É extraordinário como passas a vida a dizer que não disseste o que disseste. Tu és assim a respeito de qualquer assunto, ou é só quando falas de provincianismos e praxes?
Meu querido Luís, já te expliquei muitas vezes que uma implicação não é o mesmo que uma equivalência. Ser a favor das praxes é provinciano, mas ser provinciano não implica ser a favor das praxes. Há muitas outras maneiras de ser provinciano. Extrapolar para fora do contexto das praxes tudo o que eu disse só a propósito destas não tem cabimento. Tu és assim a respeito de qualquer assunto, ou só quando se fala de implicações e equivalências?
"Tu és assim a respeito de qualquer assunto, ou só quando se fala de implicações e equivalências?"
Apenas contigo, quando dizes que não disseste o que disseste.
Caro Filipe Moura.
A praxe nasceu em Coimbra. E de Coimbra foi exportada para todas as outras universidades.
Por exemplo, no caso do Porto, foi trazida pelos estudantes de Coimbra que faziam a primeira parte do curso em Coimbra e o fim no Porto. E com a abertura de novas universidades seguiu para elas também. E também a Lisboa chegou a praxe, que já a tem há várias décadas.

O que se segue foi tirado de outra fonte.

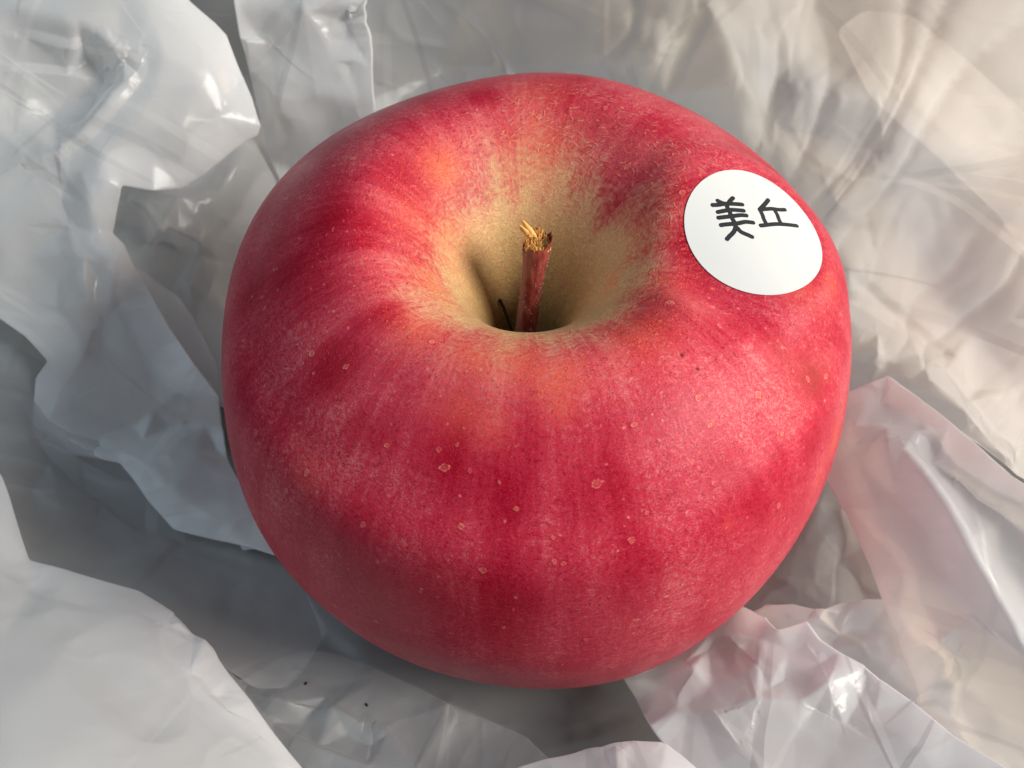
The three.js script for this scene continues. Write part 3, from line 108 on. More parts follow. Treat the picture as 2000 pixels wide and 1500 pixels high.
// a point of the skin, in the apple's own axes: th round the stem, s from the pit (0) down to the underside (1)
function skin(th, s, [r, y] = along(s)) {
  const lobe = 1 + 0.010 * Math.cos(5 * th + 0.6) * clamp((s - 0.12) / 0.2, 0, 1) + 0.006 * Math.cos(2 * th + 1);
  const a = clamp(1 - r / 0.7, 0, 1), dx = s < 0.4 ? PIT * a * a * (3 - 2 * a) : 0;
  const yy = y + (y > 0 ? 0.012 * Math.cos(3 * th + 2.2) * Math.exp(-(((r - 0.5) / 0.25) ** 2)) : 0);
  const p = [SX * R * r * lobe * Math.cos(th) + dx + LEAN * R * yy, R * yy, R * r * lobe * Math.sin(th)];
  // the flatter shoulder that carries the sticker
  const w = p.map((v, e) => v + APPLE[e] - STICKER.c[e]), on = (a) => w[0] * a[0] + w[1] * a[1] + w[2] * a[2], u = on(STICKER.x), v = on(STICKER.y), d = on(STICKER.n), q = Math.hypot(u, v) / STICKER.radius;
  if (q < 1.9 && d > -0.012) {
    let k = clamp((1.9 - q) / 0.9, 0, 1); k = k * k * (3 - 2 * k);
    const to = -(1 - Math.cos(clamp(u * STICKER.bend, -1.4, 1.4))) / STICKER.bend - 0.00006;
    for (let e = 0; e < 3; e++) p[e] += STICKER.n[e] * (to - d) * k;
  }
  return p;
}
function skinGeometry(nt, ns) {
  const pos = [], uv = [], idx = [];
  for (let j = 0; j <= ns; j++) {
    const s = j / ns, ry = along(s);
    for (let i = 0; i <= nt; i++) { pos.push(...skin((i % nt) / nt * 2 * Math.PI, s, ry)); uv.push(i / nt, s); }
  }
  for (let j = 0; j < ns; j++) for (let i = 0; i < nt; i++) {
    const a = j * (nt + 1) + i, b = a + nt + 1;
    idx.push(a, a + 1, b, b, a + 1, b + 1);
  }
  const g = new THREE.BufferGeometry();
  g.setAttribute('position', new THREE.Float32BufferAttribute(pos, 3));
  g.setAttribute('uv', new THREE.Float32BufferAttribute(uv, 2));
  g.setIndex(idx); g.computeVertexNormals();
  const n = g.attributes.normal, v = new THREE.Vector3(), w = new THREE.Vector3();
  for (let j = 0; j <= ns; j++) {
    const a = j * (nt + 1), b = a + nt;
    v.fromBufferAttribute(n, a).add(w.fromBufferAttribute(n, b)).normalize();
    if (j === 0) v.set(0, 1, 0); if (j === ns) v.set(0, -1, 0);
    n.setXYZ(a, v.x, v.y, v.z); n.setXYZ(b, v.x, v.y, v.z);
  }
  return g;
}
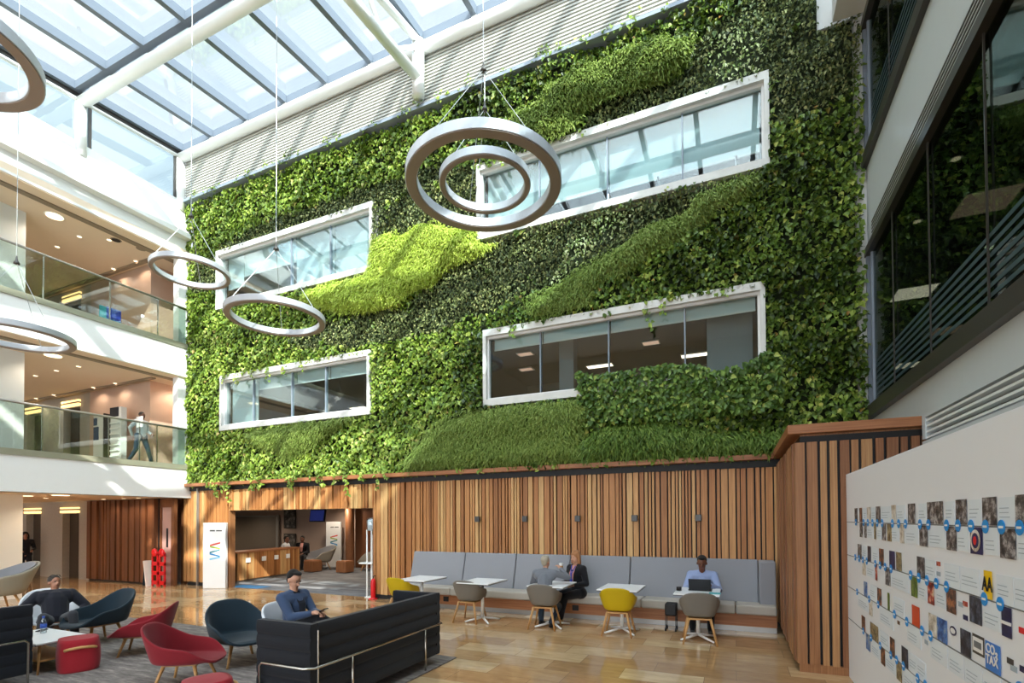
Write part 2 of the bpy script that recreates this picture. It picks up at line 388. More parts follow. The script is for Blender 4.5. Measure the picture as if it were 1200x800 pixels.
def room(x0, x1, y0, y1, z0, z1, name, mats, lab, open_side):
    mb = MB()
    if open_side != 'x0': mb.box(x0 - .1, x0, y0, y1, z0, z1)
    mb.box(x1, x1 + .1, y0, y1, z0, z1)
    if open_side != 'y0': mb.box(x0, x1, y0 - .1, y0, z0, z1)
    mb.box(x0, x1, y1, y1 + .1, z0, z1)
    struct('wall_' + name, mb, mats[0], 'walls of ' + lab)
    struct('ceiling_' + name, B(x0 - .1, x1 + .1, y0, y1 + .1, z1, z1 + .1), mats[1], 'ceiling of ' + lab)
    struct('floor_' + name, B(x0 - .1, x1 + .1, y0, y1 + .1, z0 - .1, z0), mats[2], 'floor of ' + lab)
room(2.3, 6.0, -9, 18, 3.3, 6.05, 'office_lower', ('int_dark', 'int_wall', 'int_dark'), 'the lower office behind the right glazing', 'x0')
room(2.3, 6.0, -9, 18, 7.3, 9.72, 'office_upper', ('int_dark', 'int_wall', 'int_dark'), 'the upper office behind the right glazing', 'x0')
# air grille low on the right wall
t = thing('air_grille', 'white linear air grille with black slots above the timeline wall', 'air vent', (0, 0, 0))
fr = MB(); fr.box(1.90, 2.02, -4, 6.88, 2.93, 2.97); fr.box(1.90, 2.02, -4, 6.88, 2.58, 2.68); fr.box(1.90, 2.02, 6.78, 6.88, 2.70, 2.93); fr.build('grille_frame', 'band', t)
for i in range(4):
    B(1.91, 1.985, -4, 6.78, 2.70 + i * .062, 2.722 + i * .062).build('slat', 'white_steel', t)
B(2.0, 2.018, -4, 6.78, 2.68, 2.93).build('backing', 'black', t)

# ---- roof
def rz_(y): return 12.72 - .088 * (9.6 - y)
BARX = [-14.64, -13.33, -11.92, -10.51, -9.12, -7.745, -6.33, -4.97, -3.6, -2.2, -.8, .6, 2.0]
rg = MB(); rg.add([(XL - .2, 9.7, rz_(9.7) + .16), (2.3, 9.7, rz_(9.7) + .16), (2.3, -1.35, rz_(-1.35) + .16), (XL - .2, -1.35, rz_(-1.35) + .16)], [(0, 1, 2, 3)])
o = rg.build('ceiling_glazing', 'roof_glass', solid=.012); tag(o, 'sloping clear glass roof over the atrium', 'ceiling', kind='structure')
t = thing('roof_frame', 'blue grey aluminium glazing bars of the glass roof', 'roof frame', (0, 0, 0), kind='structure')
for x in BARX:
    mb = MB(); w_ = .06 if x > -14.6 else .09
    y0, y1 = -1.35, 9.62
    mb.add([(x + sx * w_, y, rz_(y) + dz) for y in (y0, y1) for dz in (-.08, .12) for sx in (-1, 1)],
           [(0, 1, 3, 2), (4, 6, 7, 5), (0, 4, 5, 1), (1, 5, 7, 3), (3, 7, 6, 2), (2, 6, 4, 0)])
    mb.build('glazing_bar', 'roofbar', t)
for y in (9.46, 6.84, 4.28, 1.71, -.86):
    B(XL - .2, 2.3, y - .07, y + .07, rz_(y) - .08, rz_(y) + .1).build('cross_bar', 'roofbar', t)
eb = MB(); y0, y1 = -1.35, 9.6
eb.add([(x, y, rz_(y) + dz) for y in (y0, y1) for dz in (-.17, -.08) for x in (XL - .3, XL - .16)], [(0, 1, 3, 2), (4, 6, 7, 5), (0, 4, 5, 1), (1, 5, 7, 3), (3, 7, 6, 2), (2, 6, 4, 0)]); eb.build('eaves_bar', 'dark_alu', t)
for i, (y, dz) in enumerate(((9.42, -.25), (6.98, -.25), (4.42, -.25), (1.85, -.25), (-.72, -.25))):
    o = MB().tube([(XL - .25, y, rz_(y) + dz), (2.3, y, rz_(y) + dz)], .13, 16).build('roof_tube', 'white_steel', None, smooth=True)
    tag(o, ['round white steel tube along the top of the living wall', 'round white steel roof beam crossing at the upper left', 'third white roof tube from the living wall', 'fourth white roof tube from the living wall', 'fifth white roof tube from the living wall'][i], 'roof beam', kind='structure')
    st = MB()
    for x in BARX[1:-1]: st.box(x - .06, x + .06, y - .05, y + .05, rz_(y) + dz + .1, rz_(y) - .05)
    st.build('bracket', 'white_steel', o)
struct('trim_3', MB().tube([(XL - .2, 9.5, rz_(9.5) - .22), (XL - .2, -1.35, rz_(-1.35) - .22)], .05, 10), 'white_steel', 'thin white tube along the left eaves', smooth=True)
for i, y in enumerate((9.28, 7.17)): struct('trim_%d' % (14 + i), B(XL - .27, XL - .2, y - .03, y + .03, 11.15, rz_(y) - .2), 'dark_alu', 'dark clerestory post beside the white column')
for i, (y, yb) in enumerate(((9.42, 11.2), (6.97, 11.2), (4.4, 11.1), (1.85, 11.1))):
    o = MB().tube([(XL - .2, y, 10.9), (XL - .2, y, rz_(y) - .3)], .12, 14).build('column', 'white_steel', smooth=True)
    tag(o, ['white round column at the left end of the living wall', 'white round clerestory column below the left roof beam', 'third clerestory column from the living wall', 'fourth clerestory column from the living wall'][i], 'column', kind='structure')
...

Ora, comete um equívoco ao arrogar uma superioridade moral das universidades lisboetas, em que todo o mal veio importado pelos alunos de fora de Lisboa. Ora, todas as outras universidades do país (excepto coimbra) poderiam dizer o mesmo.
Daí que, perdoe-me a afronta, mas o provincianismo* está todo do seu lado. A sua capacidade de percepção da realidade parece terminar com as fronteiras do distrito de Lisboa.
*O provincianismo trata-se de uma percepção da realidade quase exclusivamente centrada numa estreita relação de proximidade. Tudo é apreciado mediante a valoração apriorística que se tem do que está mais perto - os problemas do mundo reconduzem-se às questões da minha "aldeia" e as múltiplas contrariedades do nosso tempo serão, no fundo, as vicissitudes que acontecem na "minha rua"."
Apenas uma correcção ao meu anterior comentário: é que a universidade foi inicialmente fundada em Lisboa, e só depois foi para Coimbra.
http://pt.wikipedia.org/wiki/Universidade_de_Coimbra
Logo, provavelmente a praxe foi criada em Lisboa, daí exportada para Coimbra, e dalí para todo o país.
Logo, ups..., mas a praxe, essa coisa "provinciana" importada da "província" terá nascido precisamente na mais provinciana das cidades portuguesas - Lisboa.